One thing I really like about Sparkle 2 is that it’s taken a page out of the fad from yesteryear, hidden object games, and have done their best to mix in a serious story to help back up the arguably simple gameplay. In this case, you’re a powerful wizard in the making, trying his best to harness his skills to fight back against the darkness that’s encroaching upon the land. Not original, by any means, but incredibly well suited to help make the gameplay work. For one, the orbs naturally lend themselves to a mystical element, specifically in gazing and, in addition, they remind me of the orbs you might see atop a warlock’s stave. In addition, this backdrop allows for the backgrounds and settings of each level to have that kind of “I’m studying to be like Merlin” element. Everything is, at first, very natural and set in the woods, like you’d be going grassroots with your magic campaign, and the orbs appear from a cauldron that eventually gets sealed shut by actual roots from a plant. The “magical” atmosphere also allows for a surprisingly good and engaging soundtrack. It doesn’t feel like a game soundtrack, if that makes sense. Rather, Sparkle 2 has clearly given the direction to their composer of “feel like Harry Potter,” which I felt it rather did. It’s a note that I would pass on to any developer, to make their music fit the world, not necessarily the gameplay.

Sparkle 2, being a game that’s a bit older (over two years on Steam), also has the advantage of knowing what works and what doesn’t with porting it over to the Switch. For one, there is no rumble, which I can assuredly say is a good thing. Can you imagine the distracting buzz every single time you hit an orb or had a combo? But there is touch screen control, which is a massive boon for a game such as this. Since you really need to finesse some of your shots, the Joy Con, as much as I love it, doesn’t have the precision always needed when scrubbing with the left or right stick. You get a really cool dynamic depending on your play style, as a result. The touch screen is perfect for when you’re always confident with your shot, but it’s harder to cycle orbs (you can swap to a different colored orb if you have no clear shot with your current ammunition). The buttons make toggling easier, but I aggressively argue that you can’t really make a good hit without the touch screen. A combination of the two makes for the best style ever, especially since you can effortlessly swap between the two without the game balking at you.

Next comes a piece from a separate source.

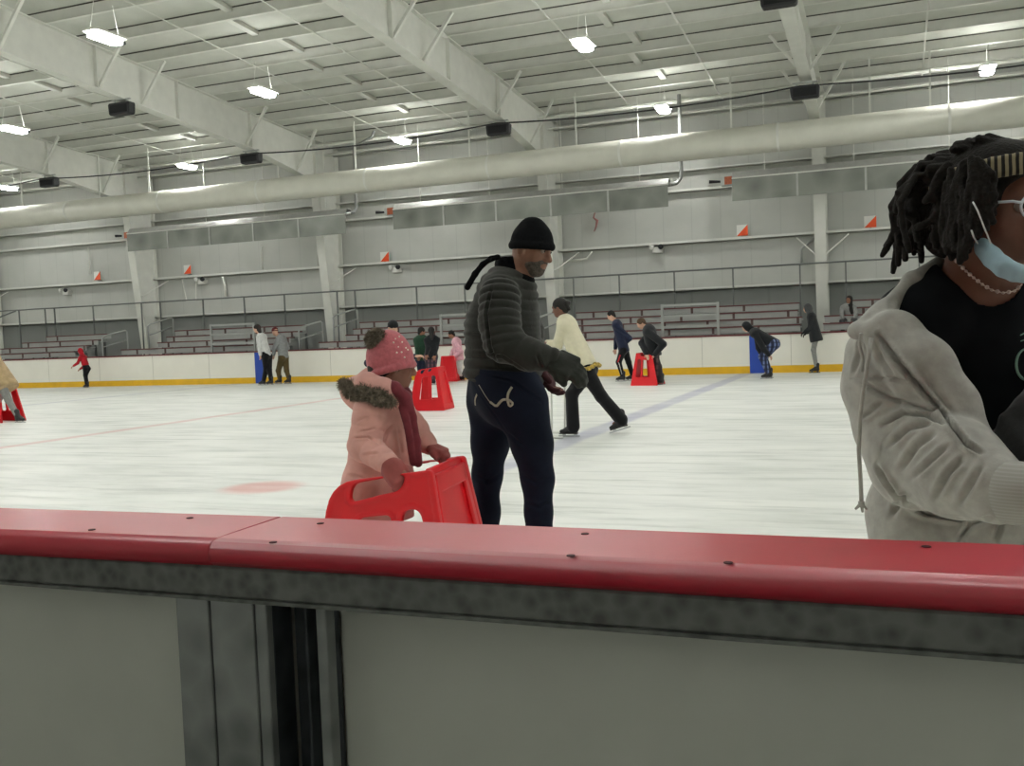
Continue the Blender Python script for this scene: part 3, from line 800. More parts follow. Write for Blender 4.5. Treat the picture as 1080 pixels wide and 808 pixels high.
def head(S, c, fwd, q=1.0, up=None, neck=None, jaw=1.0, fine=True):
    """skull, jaw, brow, nose, lips, chin, ears on a centre c looking along fwd"""
    f = nrm(fwd); u0 = nrm(up if up is not None else ZU); s = nrm(np.cross(f, u0)); u = np.cross(s, f); A = (f, s, u)
    p = lambda a, b, d: c + q*(f*a + s*b + u*d)
    S.ell(p(-0.008, 0, 0.028), np.array([0.098, 0.077, 0.098])*q, A, 0.01)
    S.ell(p(0.022, 0, -0.045), np.array([0.072, 0.06*jaw, 0.068])*q, A, 0.03*q)
    S.ell(p(0.052, 0, -0.088), np.array([0.032, 0.034, 0.026])*q, A, 0.03*q)
    S.ell(p(0.078, 0, 0.03), np.array([0.02, 0.05, 0.014])*q, A, 0.02*q)
    S.cone(p(0.088, 0, 0.012), p(0.109, 0, -0.026), 0.009*q, 0.014*q, 0.012*q)
    for t in (-1, 1):
        S.ell(p(0.098, t*0.013, -0.03), np.array([0.011, 0.010, 0.009])*q, A, 0.008*q)
        S.ell(p(0.055, t*0.045, -0.022), np.array([0.022, 0.02, 0.024])*q, A, 0.02*q)
        S.ell(p(-0.012, t*0.077, -0.008), np.array([0.02, 0.010, 0.031])*q, (nrm(f*0.9+s*t*0.35), s, u), 0.008*q)
        if fine: S.ell(p(0.09, t*0.031, 0.008), np.array([0.014, 0.016, 0.010])*q, A, 0.012*q, op='cut')
    S.ell(p(0.088, 0, -0.054), np.array([0.013, 0.025, 0.008])*q, A, 0.006*q)
    S.ell(p(0.085, 0, -0.067), np.array([0.013, 0.022, 0.009])*q, A, 0.006*q)
    if neck is not None:
        S.cone(p(-0.02, 0, -0.05), neck, 0.058*q, 0.062*q, 0.03*q)
    return p, A
def eyes(par, p, A, q):
    for t in (-1, 1):
        b = MB(par.location)
        bm = b.bm; bmesh.ops.create_icosphere(bm, subdivisions=3, radius=0.0115*q)
        c = Vector(p(0.079, t*0.031, 0.008))-b.o
        for v in bm.verts: v.co += c
        e = b.build('eye', EYEW, par, smooth=True)
        b = MB(par.location); bmesh.ops.create_icosphere(b.bm, subdivisions=2, radius=0.0062*q)
        c = Vector(p(0.0865, t*0.031, 0.008))-b.o
        for v in b.bm.verts: v.co += c
        b.build('iris', mat('dark_iris', '#1c120c', 0.2), e, smooth=True)
def hand(S, wrist, d, normal, q=1.0, curl=0.5, thick=1.0, thumb=1, spread=0.0, k=0.006):
    """palm, four unequal bent fingers and a thumb; fingers curl towards the palm normal"""
    d = nrm(d); n = nrm(np.asarray(normal) - d*np.dot(normal, d)); s = np.cross(d, n)*thumb
    w = wrist
    S.cone(w-d*0.01*q, w+d*0.03*q, 0.028*q*thick, 0.031*q*thick, 0.02*q, flat=(n, 0.68))
    S.box(w+d*0.052*q, np.array([0.047, 0.041*thick, 0.015*thick])*q, (d, s, n), 0.013*q, 0.015*q)
    L = (0.066, 0.078, 0.074, 0.058)
    for i, l in enumerate(L):
        off = (0.031-0.0205*i)*(1+0.1*(thick-1))
        a = w + q*(d*(0.094-0.004*abs(i-1.3)) + s*off); dd = nrm(d+s*spread*(1.5-i)*0.25)
        r = (0.0098, 0.0102, 0.0098, 0.0086)[i]*q*thick
        ang = 0.25+curl*0.5
        for sgl, fr_ in ((0.42, 1.0), (0.32, 0.92), (0.26, 0.82)):
            dd2 = dd*math.cos(ang)+n*math.sin(ang); b = a+dd2*l*q*sgl
            S.cone(a, b, r*fr_, r*fr_*0.93, k*q); a = b; ang += curl*1.0
    a = w+q*(d*0.028+s*0.034); b = a+q*(d*0.03+s*0.026+n*0.012); c = b+q*(d*0.03+s*0.004+n*0.016)
    S.cone(a, b, 0.0135*q*thick, 0.0115*q*thick, 0.012*q); S.cone(b, c, 0.0112*q*thick, 0.0095*q*thick, k*q)
def skate(par, ankle, toe, q=1.0, m=BOOTB, tilt=0.0, h=0.008, soft=False):
    """boot (part) and blade (sub-part); ankle is about 0.13 above the blade's lower edge"""
    f = nrm(np.array([toe[0]-ankle[0], toe[1]-ankle[1], 0.0])); f = nrm(f*math.cos(tilt)+ZU*-math.sin(tilt))
    s = nrm(np.cross(f, ZU)); u = np.cross(s, f)
    p = lambda a, b, c: ankle + q*(f*a+s*b+u*c)
    S = Solid()
    S.cone(p(-0.02, 0, 0.10), p(-0.012, 0, -0.02), 0.056*q, 0.046*q, 0.02)
    S.cone(p(-0.03, 0, -0.04), p(0.10, 0, -0.052), 0.042*q, 0.036*q, 0.03*q)
    S.cone(p(0.10, 0, -0.052), p(0.165, 0, -0.06), 0.036*q, 0.028*q, 0.03*q)
    S.cone(p(0.0, 0, 0.03), p(0.08, 0, -0.03), 0.04*q, 0.034*q, 0.03*q)
    S.plane(p(0, 0, -0.078), -u)
    b = S.build('skate_boot', m, par, h=h)
    mb = MB(par.location)
    mb.obox(p(0.065, 0, -0.085), (f, s, u), (0.125*q, 0.036*q, 0.006*q)); mb.build('sole', SOLE, b)
    mb = MB(par.location)
    mb.obox(p(0.06, 0, -0.121), (f, s, u), (0.15*q, 0.0025, 0.011*q))
    for a in (-0.03, 0.13): mb.obox(p(a, 0, -0.10), (f, s, u), (0.022*q, 0.004, 0.013*q))
    mb.build('blade', BLADE, b)
    return b
def P(j, Y=None):
    return j if isinstance(j, np.ndarray) else at(j[0], j[1], Y + (j[2] if len(j) > 2 else 0))

def skater(label, Y, J, q=1.0, face=(-1, 0, -0.2), lat=(0, 1, 0), jacket=None, jr=1.0, pants=None, skin=SKIN_M, hair=None, hat=None, hood=None, gloves=None, boots=BOOTB,
           flare=1.0, pr=1.0, hem=None, skirt=None, h=0.011, hairlong=None, planted=True, sleeves=None, group=None, hand_n=(0, 0, -1), cuffs=True, arms=('n', 'f'), hat_pom=False):
    """J: pixel joints (x, y[, dY]); n = the limb nearer to the viewer, f = the farther one"""
    lat = nrm(lat)
    g = {}
    for k_, v in J.items():
        if v is not None and not (k_.endswith('f') and v == 'auto'): g[k_] = P(v, Y)
    sh = g['sh']; hip = g['hip']
    offs = {'n': -lat*0.16*q, 'f': lat*0.16*q}
    hoffs = {'n': -lat*0.085*q, 'f': lat*0.085*q}
    def limb(names, side, base, off):
        out = [base+off]
        for i, nme in enumerate(names):
            v = g.get(nme+side)
            if v is None: v = g[nme+'n'] + (offs['f']-offs['n'])*(0.9 if off is not None and names[0] == 'el' else 0.6)
            out.append(v)
        return out
    A = {s_: limb(('el', 'wr'), s_, sh, offs[s_]) for s_ in arms}
    L = {s_: limb(('kn', 'an'), s_, hip, hoffs[s_]) for s_ in ('n', 'f')}
    foot = {}
    for s_ in ('n', 'f'):
        t = g.get('to'+s_)
        an = L[s_][2]
        if t is None: t = an + (g['ton']-L['n'][2])
        if planted is True or planted == s_:
            an = np.array([an[0], an[1], 0.134*q]); L[s_][2] = an
        foot[s_] = t
    base = np.array([hip[0], hip[1], 0.0])
    r = root('person', tuple(base), label, 'person', group)
    hd = g['head']; fw = nrm(face)
    # continuous body
    B = Solid()
    neck = sh + (hd-sh)*0.25
    p, AX = head(B, hd, fw, q, neck=neck, fine=False)
    B.cone(neck, sh, 0.06*q, 0.085*q, 0.04*q)
    torso_f = nrm(np.cross(lat, hip-sh))
    B.cone(sh-lat*0.09*q, sh+lat*0.09*q, 0.075*q, 0.075*q, 0.04*q)
    B.cone(sh, hip, 0.12*q, 0.115*q, 0.05*q, flat=(torso_f, 0.75))
    for s_ in arms:
        a = A[s_]; B.chain(a, [0.05*q, 0.038*q, 0.026*q], 0.02*q)
        hd_dir = nrm(g.get('ha'+s_, a[2]+(a[2]-a[1]))-a[2])
        hand(B, a[2], hd_dir, hand_n, q*1.05, 0.45, thumb=1 if s_ == 'n' else -1)
    for s_ in ('n', 'f'):
        B.chain(L[s_], [0.075*q, 0.05*q, 0.035*q], 0.03*q)
        an = L[s_][2]; fd = nrm((foot[s_]-an)*np.array([1, 1, 0])); B.cone(an, an+fd*0.10*q-ZU*0.05*q, 0.035*q, 0.028*q, 0.02)
    B.build('body', skin, r, h=h)
    # pants
    if pants:
        S = Solid()
        S.cone(hip+(sh-hip)*0.18-lat*0.05*q, hip+(sh-hip)*0.18+lat*0.05*q, 0.115*q*pr, 0.115*q*pr, 0.04*q, flat=(torso_f, 0.85))
        for s_ in ('n', 'f'):
            l = L[s_]; lo = l[2] + (l[1]-l[2])*(0.12 if flare <= 1 else 0.02)
            S.chain([l[0], l[1], lo], [0.102*q*pr, 0.072*q*pr, 0.058*q*pr*flare], 0.03*q)
        S.cone(hip-lat*0.07*q, hip+lat*0.07*q, 0.11*q*pr, 0.11*q*pr, 0.03)
        S.build('trousers', pants, r, h=h)
    if jacket:
        S = Solid()
        hm = hem if hem is not None else 1.0
        bot = sh+(hip-sh)*hm
        S.cone(sh-lat*0.10*q, sh+lat*0.10*q, 0.095*q*jr, 0.095*q*jr, 0.04*q)
        S.cone(sh, bot, 0.15*q*jr, 0.165*q*jr*(skirt or 1), 0.06*q, flat=(torso_f, 0.78))
        for s_ in arms:
            a = A[s_]; S.chain([a[0], a[1], a[2]+(a[1]-a[2])*0.05], [0.074*q*jr, 0.062*q*jr, 0.045*q*jr], 0.025*q)
        S.cone(neck+(hd-neck)*0.1, sh, 0.072*q, 0.09*q, 0.03*q)
        dn = nrm(bot-sh); S.plane(bot+dn*0.07*q, dn)
        for s_ in arms:      # keep the sleeves that hang below the hem
            a = A[s_]; S.chain([a[1]+(a[0]-a[1])*0.2, a[1], a[2]+(a[1]-a[2])*0.05], [0.066*q*jr, 0.062*q*jr, 0.045*q*jr], 0.005*q)
        S.build('jacket', jacket, r, h=h)
    if gloves:
        S = Solid()
        for s_ in arms:
            a = A[s_]; hd_dir = nrm(g.get('ha'+s_, a[2]+(a[2]-a[1]))-a[2])
            hand(S, a[2], hd_dir, hand_n, q*1.12, 0.45, 1.25, thumb=1 if s_ == 'n' else -1)
        S.build('gloves', gloves, r, h=h)
    if hood:
        S = Solid()
        S.ell(p(-0.02, 0, 0.012), np.array([0.122, 0.108, 0.135])*q, AX, 0.02)
        S.cone(p(-0.05, 0, -0.05), sh-ZU*0.0, 0.09*q, 0.10*q, 0.04)
        S.ell(p(0.12, 0, -0.01), np.array([0.08, 0.075, 0.10])*q, AX, 0.02, op='cut')
        S.build('hood', hood, r, h=h)
    if hair:
        S = Solid()
        S.ell(p(-0.02, 0, 0.04), np.array([0.105, 0.088, 0.10])*q, AX, 0.02)
        if hairlong:
            pts = [p(-0.05, 0, 0.03)]+[P(v, Y) for v in hairlong]
            S.chain(pts, [0.085*q]+[0.075*q]*(len(pts)-2)+[0.045*q], 0.03)
        else:
            S.cone(p(-0.05, 0, 0.03), p(-0.07, 0, -0.05), 0.075*q, 0.05*q, 0.02)
        S.ell(p(0.115, 0, -0.03), np.array([0.085, 0.075, 0.085])*q, AX, 0.015, op='cut')
        S.build('hair', hair, r, h=h*0.9)
    if hat:
        S = Solid()
        S.ell(p(-0.012, 0, 0.05), np.array([0.112, 0.094, 0.098])*q, AX, 0.02)
        S.plane(p(0.04, 0, 0.028), nrm(AX[0]*-0.25-AX[2]))
        S.chain([p(math.cos(t)*0.1-0.012, math.sin(t)*0.082, 0.034+0.022*math.cos(t)) for t in np.linspace(0, 2*PI, 17)], [0.013*q]*17, 0.01)
        S.build('hat', hat, r, h=h*0.9)
    if boots:
        for s_ in ('n', 'f'):
            an = L[s_][2]
            til = 0.0
            if not (planted is True or planted == s_): til = math.atan2(-(foot[s_][2]-an[2])-0.05, 0.17)*0.8
            skate(r, an, foot[s_], q, boots, til, h=0.009)
    return r, p, AX, L, A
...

I mean, sure, you can’t do that in docked mode, but Sparkle 2 isn’t a multiplayer shindig, this is for you and you alone.

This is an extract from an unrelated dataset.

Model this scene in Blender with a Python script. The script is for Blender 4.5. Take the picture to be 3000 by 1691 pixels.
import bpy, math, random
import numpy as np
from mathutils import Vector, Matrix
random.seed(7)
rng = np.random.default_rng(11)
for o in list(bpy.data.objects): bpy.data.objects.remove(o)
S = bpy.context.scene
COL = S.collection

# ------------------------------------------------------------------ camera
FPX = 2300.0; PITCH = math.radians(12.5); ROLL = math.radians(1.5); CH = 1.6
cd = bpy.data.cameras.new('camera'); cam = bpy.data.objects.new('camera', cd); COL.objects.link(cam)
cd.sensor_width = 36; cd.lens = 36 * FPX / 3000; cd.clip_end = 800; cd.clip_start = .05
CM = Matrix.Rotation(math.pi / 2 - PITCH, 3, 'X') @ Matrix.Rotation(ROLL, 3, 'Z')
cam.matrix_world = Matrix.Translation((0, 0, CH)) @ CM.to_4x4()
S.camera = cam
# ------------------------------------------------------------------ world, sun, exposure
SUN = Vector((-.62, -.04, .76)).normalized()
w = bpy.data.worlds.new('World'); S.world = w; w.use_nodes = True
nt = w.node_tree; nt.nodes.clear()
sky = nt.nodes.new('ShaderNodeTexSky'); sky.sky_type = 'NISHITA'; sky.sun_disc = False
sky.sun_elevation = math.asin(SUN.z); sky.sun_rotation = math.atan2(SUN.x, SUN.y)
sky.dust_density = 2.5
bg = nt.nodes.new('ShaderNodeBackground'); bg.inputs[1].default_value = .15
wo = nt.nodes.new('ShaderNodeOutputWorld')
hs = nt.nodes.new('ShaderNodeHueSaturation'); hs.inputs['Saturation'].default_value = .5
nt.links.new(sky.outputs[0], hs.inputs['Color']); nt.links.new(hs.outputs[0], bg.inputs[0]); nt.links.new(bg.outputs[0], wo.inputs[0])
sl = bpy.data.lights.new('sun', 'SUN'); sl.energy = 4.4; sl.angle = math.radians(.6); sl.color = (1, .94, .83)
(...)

Additionally, Sparkle 2 also has the benefit of knowing its audience and being able to expand upon what’s important. There are a TON of levels, more than I could play with a dedicated three hours of time, and that’s just in the main mode. After a while, you can unlock variants of gameplay, such as a survival mode to truly test your fortitude, and the ability to make the game slower and easier (at the expense of it being, well, a lot longer). Not to mention the game is far from linear. Sparkle 2 plays out like a massive, fantasy world map that can lead to different quests and areas, each with more maps to play and secrets to unlock. I mean, the downfall is that it’s more of the same: you’re not going to miraculously find a location where it suddenly becomes a top down shooter or something insane, but there is a ton of complication to the puzzles. Perspectives shift, you get growing snakes on top of each other, and the pressure really comes fast and furiously if you’re not accurate. That’s what I really enjoyed about Sparkle 2: if you were good, it was great, and if you were shite, it became hell pretty fast.

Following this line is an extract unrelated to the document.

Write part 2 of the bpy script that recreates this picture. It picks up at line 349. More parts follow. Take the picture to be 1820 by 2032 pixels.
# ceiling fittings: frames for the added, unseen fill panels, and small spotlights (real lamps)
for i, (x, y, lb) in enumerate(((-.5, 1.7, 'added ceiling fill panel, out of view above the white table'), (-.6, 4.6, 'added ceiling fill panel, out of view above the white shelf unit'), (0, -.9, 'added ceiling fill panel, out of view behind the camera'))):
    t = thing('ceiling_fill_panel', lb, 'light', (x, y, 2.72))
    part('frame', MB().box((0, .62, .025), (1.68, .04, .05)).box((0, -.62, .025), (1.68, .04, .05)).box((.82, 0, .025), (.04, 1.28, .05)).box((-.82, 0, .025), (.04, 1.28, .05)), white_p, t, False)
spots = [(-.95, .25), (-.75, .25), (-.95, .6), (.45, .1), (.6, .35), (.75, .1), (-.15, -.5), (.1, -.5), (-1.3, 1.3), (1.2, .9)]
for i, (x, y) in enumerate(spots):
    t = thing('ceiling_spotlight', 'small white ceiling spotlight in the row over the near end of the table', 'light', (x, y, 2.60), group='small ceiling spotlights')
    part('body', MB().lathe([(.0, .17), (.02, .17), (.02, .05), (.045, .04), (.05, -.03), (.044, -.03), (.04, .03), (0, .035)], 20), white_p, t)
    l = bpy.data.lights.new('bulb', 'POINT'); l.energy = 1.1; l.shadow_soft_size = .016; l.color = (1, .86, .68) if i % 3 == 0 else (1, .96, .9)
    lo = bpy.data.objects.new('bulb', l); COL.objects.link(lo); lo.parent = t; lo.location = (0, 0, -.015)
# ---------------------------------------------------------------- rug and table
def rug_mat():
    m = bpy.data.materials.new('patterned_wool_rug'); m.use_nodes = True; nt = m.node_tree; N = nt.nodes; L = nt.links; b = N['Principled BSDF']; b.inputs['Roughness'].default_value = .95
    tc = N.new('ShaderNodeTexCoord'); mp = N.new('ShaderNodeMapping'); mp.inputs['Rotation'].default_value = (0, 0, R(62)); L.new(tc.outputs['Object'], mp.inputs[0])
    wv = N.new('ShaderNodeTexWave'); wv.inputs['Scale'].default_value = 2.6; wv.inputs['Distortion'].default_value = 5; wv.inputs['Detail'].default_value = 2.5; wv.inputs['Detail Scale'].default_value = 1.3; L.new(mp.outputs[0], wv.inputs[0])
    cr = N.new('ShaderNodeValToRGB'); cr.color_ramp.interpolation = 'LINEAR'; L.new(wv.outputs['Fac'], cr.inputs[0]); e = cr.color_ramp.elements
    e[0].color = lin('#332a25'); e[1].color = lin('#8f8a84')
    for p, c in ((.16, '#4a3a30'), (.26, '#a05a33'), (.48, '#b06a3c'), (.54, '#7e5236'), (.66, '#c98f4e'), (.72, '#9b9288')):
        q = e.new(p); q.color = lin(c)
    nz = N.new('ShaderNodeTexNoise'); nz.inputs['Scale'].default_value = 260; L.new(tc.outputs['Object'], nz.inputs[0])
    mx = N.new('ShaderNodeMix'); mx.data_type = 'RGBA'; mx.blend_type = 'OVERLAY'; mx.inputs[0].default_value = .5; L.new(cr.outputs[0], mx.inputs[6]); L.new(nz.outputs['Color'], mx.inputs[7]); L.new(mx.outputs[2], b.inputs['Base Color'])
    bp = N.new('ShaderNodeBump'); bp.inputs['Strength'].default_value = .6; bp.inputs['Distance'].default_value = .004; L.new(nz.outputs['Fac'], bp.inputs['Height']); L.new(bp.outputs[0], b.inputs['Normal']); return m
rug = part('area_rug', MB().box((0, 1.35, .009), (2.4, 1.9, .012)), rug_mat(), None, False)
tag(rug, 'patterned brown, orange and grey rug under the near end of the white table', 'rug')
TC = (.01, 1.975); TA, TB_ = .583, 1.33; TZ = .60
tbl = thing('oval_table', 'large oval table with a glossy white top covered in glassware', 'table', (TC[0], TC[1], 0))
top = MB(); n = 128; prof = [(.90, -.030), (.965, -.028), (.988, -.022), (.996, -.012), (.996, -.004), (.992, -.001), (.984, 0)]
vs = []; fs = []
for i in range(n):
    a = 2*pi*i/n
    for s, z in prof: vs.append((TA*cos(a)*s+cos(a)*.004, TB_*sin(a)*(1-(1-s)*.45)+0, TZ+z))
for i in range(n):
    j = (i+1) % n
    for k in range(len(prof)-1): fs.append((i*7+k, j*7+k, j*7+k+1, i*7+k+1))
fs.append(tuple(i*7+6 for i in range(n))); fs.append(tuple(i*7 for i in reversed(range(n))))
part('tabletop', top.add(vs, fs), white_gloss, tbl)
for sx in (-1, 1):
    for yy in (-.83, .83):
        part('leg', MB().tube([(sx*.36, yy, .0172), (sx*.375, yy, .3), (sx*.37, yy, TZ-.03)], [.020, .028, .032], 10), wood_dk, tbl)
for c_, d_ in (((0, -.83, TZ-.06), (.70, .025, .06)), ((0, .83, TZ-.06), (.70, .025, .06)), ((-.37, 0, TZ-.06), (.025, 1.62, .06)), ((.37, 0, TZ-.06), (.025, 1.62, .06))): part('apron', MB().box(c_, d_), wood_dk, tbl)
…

Sparkle 2 isn’t a game I would have thought to pick up based on name and appearance alone. I’m often wary of the rise of match-3 games, simply because the early 2000s were so overrun and saturated that it made me pretty sick of the genre. But time has passed, I’ve become more forgiving, and there aren’t many on the Switch just yet. This is a solid entry with good music, decent graphics and enough unique factors to make it engaging and interesting for quite a long play session. If you’re looking for a handheld title on your Switch that combines the appeal of some mobile games with the longevity of a PC entry, then Sparkle 2 is your jam for the weekend to be certain.